Alignment: Lawful (grey) or Chaotic (wild)
Typical adventuring age: 40 + 2d20 years
Height: 4’6” + 2d10” *
Weight: 95 lb. + (* x 2d4)
lb.
Size: Medium (d8 hitpoints)
Speed: 35’
Ability score adjusments: +2 to Dexterity, +1 to Intelligence.
Prime attribute: Dexterity
Nadir attribute: Constitution
Special abilities:
- Low-light vision 60’ (dim light
counts as bright)
- Keen senses: proficient in the Perception
skill.
- Fey ancestry: Advantage against charm, sleep and
paralysis magic.
- Elven weapon training: proficiency
with the longsword, shortsword, shortbow, and longbow.
- May innately cast a level 0
spell once per day (randomly determined at chargen).
- Can attempt to hide when
lightly obscured by foliage, heavy rain, falling snow, mist, and other natural
phenomena.
Gnomes are the scarcest of demihumans. Possessed of a nature verging on
the utterly magical, touched by but a few aspects of the human condition.

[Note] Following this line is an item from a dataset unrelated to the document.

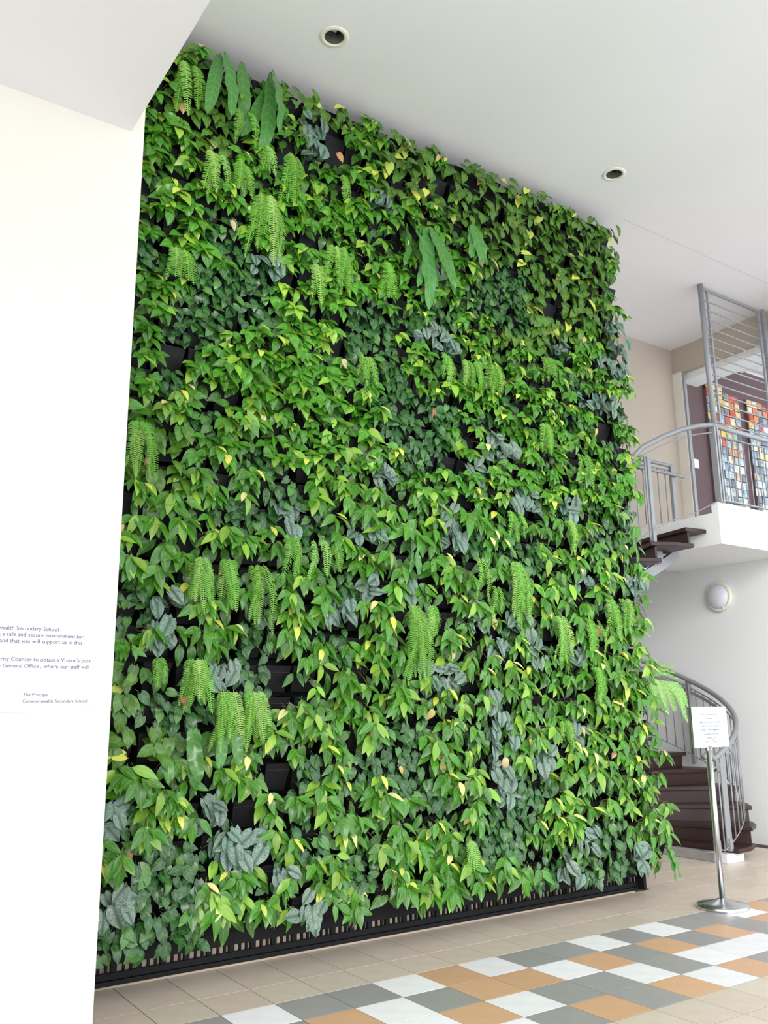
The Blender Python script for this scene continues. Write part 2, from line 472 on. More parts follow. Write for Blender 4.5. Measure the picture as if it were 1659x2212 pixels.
# ------------------------------------------------------------------ sign stand
st = empty('sign_stand', (4.045, -.62, 0))
tag(st, 'steel sign stand with a round base and white welcome sheet', 'sign')
MB().lathe([(.0005, 0), (.186, 0), (.188, .004), (.188, .026), (.183, .03), (.10, .046), (.04, .066), (.022, .072), (.0005, .073)], 64).build('base', STEEL, st, True)
MB().tube([(0, 0, .06), (0, 0, 1.17)], .021, 24).build('pole', STEEL, st, True)
MB().box((-.03, -.012, 1.14), (.03, .012, 1.175)).build('clamp', STEEL, st, bevel=.003)
fx0, fx1, fz0, fz1 = -.188, .252, 1.165, 1.476
fr = MB().box((fx0, -.012, fz0), (fx1, .008, fz0 + .016)).box((fx0, -.012, fz1 - .016), (fx1, .008, fz1)).box((fx0, -.012, fz0 + .016), (fx0 + .016, .008, fz1 - .016)).box((fx1 - .016, -.012, fz0 + .016), (fx1, .008, fz1 - .016))
sf = fr.build('sign_frame', STEEL, st, bevel=.002)
sh = MB().box((fx0 + .014, -.004, fz0 + .014), (fx1 - .014, .004, fz1 - .014)).build('sheet', PLATE, st)
cx = (fx0 + fx1) / 2
H = fz1 - fz0
for body, w, zf, mat in (('Welcome to Commonwealth Secondary', .225, .205, FAINTINK), ('Welcome', .082, .305, INK), ('South View Primary School', .262, .40, BLUEINK), ('Yishun Secondary School', .228, .49, BLUEINK),
                         ('Science Centre Singapore', .234, .585, BLUEINK), ('to Commonwealth Secondary School', .205, .685, INK), ('Learning Trail', .108, .78, FAINTINK), ('at 10 am', .062, .825, FAINTINK), ('Venue : Eco Garden', .145, .872, FAINTINK)):
    text(body, .02, (cx, -.0055, fz1 - zf * H), st, mat, 'CENTER', 0.0004, width=w)
for o in [c for c in COL.objects if c.parent == st and c.name.startswith('lettering')]:
    o.parent = sh

# ------------------------------------------------------------------ spiral staircase
SX, SY, RR = 5.749, 1.76, 1.219
T0, DT, H1, DH = radians(-83.9), radians(18.14), .128, .1662
stair = empty('spiral_staircase', (SX, SY, 0))
tag(stair, 'grey steel spiral staircase with dark brown timber steps beside the planted wall', 'staircase')
P = lambda r, a, z: (r * cos(a), r * sin(a), z)
MB().tube([(0, 0, 0), (0, 0, 3.44)], .085, 24).build('centre_column', GREYMETAL, stair, True)
for n in range(1, 21):
    a0 = T0 + (n - 1) * DT
    z = H1 + (n - 1) * DH
    a1 = a0 + DT + radians(3.0)
    ro = 1.30
    s0 = radians(-1.5)
    poly = [(.08 * cos(a0 + s0), .08 * sin(a0 + s0)), (ro * cos(a0 + s0), ro * sin(a0 + s0)), (ro * 1.012 * cos((a0 + a1) / 2), ro * 1.012 * sin((a0 + a1) / 2)), (ro * cos(a1), ro * sin(a1)), (.08 * cos(a1), .08 * sin(a1))]
    MB().prism(poly, z - .042, z).build('tread', WOOD, stair, bevel=.006)
    # riser board under the nosing
    zl = z - DH if n > 1 else .0
    ra = a0 + radians(0.6)
    q0, q1 = Vector((cos(ra), sin(ra), 0)), Vector((-sin(ra), cos(ra), 0))
    c4 = [q0 * .1, q0 * 1.27, q0 * 1.27 + q1 * .022, q0 * .1 + q1 * .022]
    if n > 1:
        MB().prism([(p.x, p.y) for p in c4], zl, z - .042).build('riser', WOOD, stair)
    # steel bracket below
    if n > 1:
        am = a0 + DT * .5
        bp = []
        for (r, da) in ((.78, -4.5), (1.02, -3.5), (1.02, 3.5), (.78, 4.5)):
            bp.append((r * cos(am + radians(da)), r * sin(am + radians(da))))
        MB().prism(bp, z - .165, z - .042).build('bracket', GREYMETAL, stair, bevel=.004)
# curved spine carrying the brackets
MB().tube([P(.9, T0 + radians(9) + t * DT, H1 + t * DH - .235) for t in [1.0 + .25 * q for q in range(74)]], .05, flat=(.07, .10)).build('spine_beam', GREYMETAL, stair)
pol = [(r * cos(a), r * sin(a)) for r, a in ((.12, radians(-92)), (1.12, radians(-92)), (1.20, radians(-80)), (1.14, radians(-66)), (.12, radians(-66)))]
MB().prism(pol, 0, .086).build('concrete_base', CONCRETE, stair, bevel=.008)
foot = [(r * cos(a), r * sin(a)) for r, a in ((1.03, radians(-92)), (1.25, radians(-91)), (1.27, radians(-78)), (1.05, radians(-77)))]
MB().prism(foot, 0, .088).build('painted_foot', paint('white_foot', srgb(214, 214, 220), .6), stair, bevel=.006)

HR, HT, HB = .923, .835, .045
zat = lambda a: H1 + (a - T0) / DT * DH
def helix(r, h, d0, d1, step=3.0):
    n = max(2, int((d1 - d0) / step))
    return [P(r, radians(d0 + (d1 - d0) * i / n), zat(radians(d0 + (d1 - d0) * i / n)) + h) for i in range(n + 1)]
LOC = lambda x, y, z: (x - SX, y - SY, z)
topend = [LOC(5.15, .66, 4.13), LOC(5.38, .565, 4.26), LOC(5.58, .48, 4.35), LOC(5.72, .38, 4.385), LOC(5.80, .30, 4.39), LOC(5.86, .27, 4.39)]
hr = [P(RR + .01, radians(-99), .99), P(RR + .005, radians(-96), 1.03)] + helix(RR, HR, -92, 234) + topend
MB().tube(hr, .028, 12).build('handrail', GREYMETAL, stair, True)
MB().tube(helix(RR, HT, -94, 234) + [(p[0], p[1], p[2] - .088) for p in topend], .008, 6).build('top_rail', GREYMETAL, stair, True)
MB().tube(helix(RR - .004, HT - .045, -30, 236), .009, flat=(.008, .035)).build('flat_rail', GREYMETAL, stair)
MB().tube([P(RR, radians(-95), H1 + .02)] + helix(RR, HB + .0, -90, 232) + [LOC(5.15, .66, 3.23), LOC(5.40, .56, 3.355), LOC(5.64, .44, 3.445), LOC(5.80, .30, 3.55)], .006, 6).build('bottom_rail', GREYMETAL, stair)
a = -90.0
bal = MB().tube([(0, 0, 0), (0, 0, HT - HB)], .0075, 8).mesh('baluster', GREYMETAL, True)
while a < 246:
    if a < 112 or a > 208:
        aa = radians(a)
        link('baluster', bal, stair, None, P(RR, aa, zat(aa) + HB))
    a += 5.2
for d in (-95, -86, -2, 78, 244):
    aa = radians(d)
    nm = MB()
    base = max(zat(aa) - .03, H1)
    for s in (-.017, .017):
        t = Vector((-sin(aa), cos(aa), 0)) * s
        nm.tube([Vector(P(RR, aa, base + .05)) + t, Vector(P(RR, aa, zat(aa) + HR - .02)) + t], .01, flat=(.012, .05))
    nm.tube([P(RR, aa, base - .02), P(RR, aa, base + .09)], .02, flat=(.05, .05))
    nm.build('newel', GREYMETAL, stair)

# ------------------------------------------------------------------ landing railing and screen
lr = empty('landing_railing', (5.86, .285, 3.545))
tag(lr, 'grey metal railing along the front edge of the upper landing', 'railing')
MB().tube([(-.02, -.015, .845), (.3, 0, .845), (3.2, 0, .845)], .028, 12).build('handrail', GREYMETAL, lr, True)
MB().tube([(0, 0, .745), (3.2, 0, .745)], .009, 8).build('top_rail', GREYMETAL, lr, True)
MB().tube([(-.05, 0, .035), (3.2, 0, .035)], .01, flat=(.03, .012)).build('bottom_rail', GREYMETAL, lr)
cp = MB()
for x in (-.022, .022):
    cp.box((x - .012, -.035, -.0), (x + .012, .035, .83))
cp.build('corner_post', GREYMETAL, lr, bevel=.003)
b2 = MB().tube([(0, 0, .035), (0, 0, .745)], .0075, 8).mesh('baluster', GREYMETAL, True)
for i in range(1, 14):
    link('baluster', b2, lr, None, (.1 * i, 0, 0))
sc = empty('metal_screen', (5.88, .285, 4.39))
tag(sc, 'tall grey metal bar screen above the landing handrail', 'screen')
MB().tube([(0, 0, -.01), (0, 0, CZ - 4.39)], .03, 16).build('post', GREYMETAL, sc, True)
MB().box((1.13, -.03, -.01), (1.19, .03, CZ - 4.39)).build('post', GREYMETAL, sc, bevel=.004)
MB().box((.10, -.012, .05), (.125, .012, 1.60)).build('upright', GREYMETAL, sc, bevel=.002)
MB().box((1.06, -.012, .05), (1.085, .012, 1.60)).build('upright', GREYMETAL, sc, bevel=.002)
MB().tube([(0, 0, 1.60), (1.16, 0, 1.60)], .012, flat=(.02, .03)).build('top_bar', GREYMETAL, sc)
bar = MB().tube([(0, 0, 0), (1.14, 0, 0)], .0085, 8).mesh('bar', GREYMETAL, True)
for i in range(14):
    link('bar', bar, sc, None, (0.01, 0, .055 + .1085 * i))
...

They
form communities in a loose sense of the word, with kiths of a handful of
individuals living in symbiotic proximity with both mankind and other worldly
animals. They are strongly associated with places of dwelling, abandoned or
otherwise, often lairing unseen amid the beams and nooks of the homes of unwitting
benefactors with whom they share living arrangements, struck in indirect and
haltingly ritualized fashion, but otherwise having few dealings with its
prosaic inhabitants, while being attracted to the innocent and impressionable,
drawn by their sense of wonder.
Alignment: Chaotic
Age: 30 + 2d12 years
Height: 2’11” + 2d4” *
Weight: 35 lb. + (*) lb.
Size: Small (d6 hitpoints)
Speed: 25’
Ability score adjusments: +2 to Intelligence, +1 to Dexterity.
Prime attribute: Intelligence
Nadir attribute: Strength
Special abilities:
- Darkvision 30’
- Advantage on all mental saving throws against magic.
- May innately cast Minor Illusion once per day.
- Can become invisible for a few minutes
once per day (Effect lasts until a "1" is rolled on the proficiency die, checked once per minute, concentration required).
- Through sounds and gestures, can
communicate simple ideas with Small or smaller beasts.